Hu’s Great Gamble

Hu Jintao is a gambler. Not just any old gambler, but the man who has just committed one of the biggest wagers in history. It’s a bet on which the fate of his country, and the rest of the world, depends. It carries almost incalculable risks, but if Hu is right China will be the dominant power of the coming century.

Like most gambles, this was a simple one. In 2004, the Communist Party’s central committee met for its annual plenary sessions. The talk that year was of shifting from the party’s traditional objective of the previous two decades of taking economic growth and lifting people into prosperity as its key aim to addressing the more complex issues that lay beyond just pumping out G.D.P. growth — issues of well-being, equality, sustainability and human development.

A large part of the party elite knew that while economic reforms had continued apace, the maintenance of social cohesion was getting more complex. Protests were increasing. Petitions to the central government in Beijing were rising. Inequality was getting worse.

Former Prime Minister Zhu Rongji’s statement at the end of the 1990s that China was the factory of the world was seen as a double-edged sword.
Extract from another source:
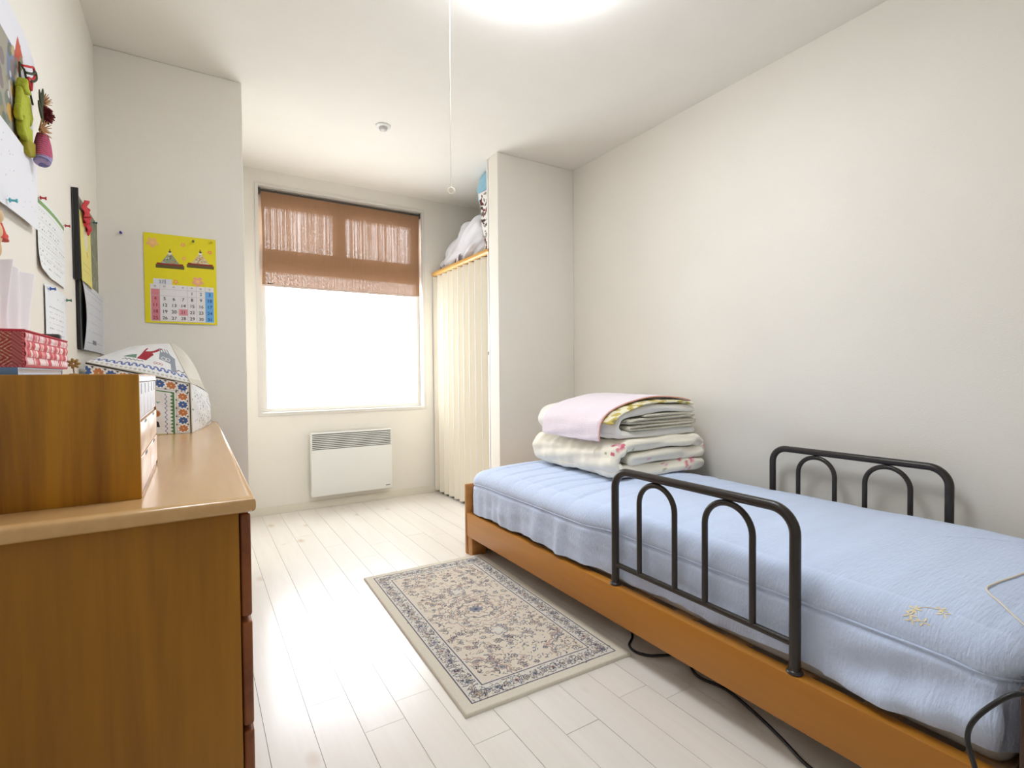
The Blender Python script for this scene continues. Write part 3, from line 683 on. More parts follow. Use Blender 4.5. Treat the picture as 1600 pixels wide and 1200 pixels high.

Environment and resource issues were becoming more pressing, with one World Bank report of the time famously declaring that 16 of the world’s 20 most polluted cities were in China. China was getting rich, but poisoning itself and growing old before it could enjoy the fruits of its hard-won labors.

In 2004, one of the more forward-thinking party secretaries, Liu Yuanchao, introduced modest township elections in the wealthy coastal province of Jiangsu, building on the village elections that had been in place for most of the previous decade. The plenary of the party that year talked of delivering on targets beyond G.D.P. growth — to looking at green measures, to a greater stress on human well-being, to concepts of “harmony” and balance, and taking “people as the basis.” That Hu Jintao was a latent liberal became more of a reality.

But then something happened. The so-called color revolutions swept former Soviet republics. China’s Communist Party had never truly come to terms with the collapse of the U.S.S.R. in 1991. It had revisited the issue many times, trying to understand — and thereby avoid — such a collapse in their country.

This new wave of popular protests ruffled feathers in the party elite. The head of security in the Politburo at the time, Luo Gan, produced an assessment in 2007 saying that China would never allow the two great drivers of political protest in the West, lawyers and civil society actors, to challenge the legitimacy of the Communist Party’s monopoly on power. The party’s appetite for any kinds of reform weakened.

Despite the fine language Hu Jintao used about the need for public participation in decision-making and creation of new forms of accountability, legal reform and power-sharing in his report to the 17th Party Congress in 2007, the party worked the other way. It built up a series of “pro-stability” measures, putting increased resources into public security, and again focusing more and more on G.D.P. growth.

A series of events from 2008 reinforced this strategy. The Tibet uprising in 2008, and the Xinjiang unrest in 2009, along with the global economic crisis only strengthened the hand of those in the party who said that China was simply not ready for any kind of complex and potentially risky socio-political reforms. The only thing to do was continue getting wealthier and wait.

And that, in essence, was the gamble. Since 2007, when Hu finally consolidated his power and truly took charge of internal affairs, the strategic choice has been a brutally simple one: The government and the party have made growth, and growth alone, the sole objective of their policy.

This is predicated on the simple belief that, across the board, from the issues in Tibet, to social contention, to China’s international role, growth will in the end make the country strong enough to solve everything. It will bring cohesion, make the country ready to reform, and mean that China can deal with its very real and deep internal fractures and challenges. Growth will buy China time to put on hold the increasing issues of contention in society, and mean it can reach a place, over the next decade, where all the pressing decisions of property rights, rule of law, nongovernmental organizations and other issues can be resolved.

This gamble may well prove right. But as always there is a big problem that Hu and Wen Jiabao were never able to address, but that the new leaders will have to — and quickly. From now on, growth will be dependent on a more stable, more predictable legal, social and political environment, where the key to the future is efficiency delivered by good governance.

China is already getting closer to the per capita levels of middle-income countries. In this context, delivering big G.D.P. rises will get tougher, the economy more complex, and the sources of growth more restricted. Export-led and capital-investment growth will come to an end. Then it will be about creating a stronger domestic consumer market, and a service orientated, innovative economy.

Hu Jintao’s gamble was to stop the whole process of looking at more complex socio-political reforms and go all out for G.D.P. growth, to buy time and reduce risk. It was quite a gambit. If he was right, then in the next decade, with the minimum of risk and in a controlled way, China can face the tasks of huge governance and modernize and update its political model. If he was wrong, then China has just lost at least half a decade that could have been spent addressing these pressing issues.

Sometime in the next few years, we’ll find out if Hu’s wager paid off. If it does, China’s path to great-power status will be assured. If not, then not only China, but the rest of the world, will be in for a very tough time.

Kerry Brown is professor of Chinese politics and executive director of the China Studies Center, University of Sydney.